A model for assessing the systemic vulnerability in landslide prone areas

S. Pascale, F. Sdao, and A. Sole

Abstract. The objectives of spatial planning should include the definition and assessment of possible mitigation strategies regarding the effects of natural hazards on the surrounding territory. Unfortunately, however, there is often a lack of adequate tools to provide necessary support to the local bodies responsible for land management. This paper deals with the conception, the development and the validation of an integrated numerical model for assessing systemic vulnerability in complex and urbanized landslide-prone areas. The proposed model considers this vulnerability not as a characteristic of a particular element at risk, but as a peculiarity of a complex territorial system, in which the elements are reciprocally linked in a functional way. It is an index of the tendency of a given territorial element to suffer damage (usually of a functional kind) due to its interconnections with other elements of the same territorial system. The innovative nature of this work also lies in the formalization of a procedure based on a network of influences for an adequate assessment of such "systemic" vulnerability.

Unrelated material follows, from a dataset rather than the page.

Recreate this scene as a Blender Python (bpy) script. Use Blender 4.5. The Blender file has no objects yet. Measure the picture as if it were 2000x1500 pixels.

This approach can be used to obtain information which is useful, in any given situation of a territory hit by a landslide event, for the identification of the element which has suffered the most functional damage, ie the most "critical" element and the element which has the greatest repercussions on other elements of the system and thus a "decisive" role in the management of the emergency.

This model was developed within a GIS system through the following phases:

1. the topological characterization of the territorial system studied and the assessment of the scenarios in terms of spatial landslide hazard. A statistical method, based on neural networks was proposed for the assessment of landslide hazard;

2. the analysis of the direct consequences of a scenario event on the system;

3. the definition of the assessment model of systemic vulnerability in landslide-prone areas.

To highlight the potentialities of the proposed approach we have described a specific case study of landslide hazard in the local council area of Potenza.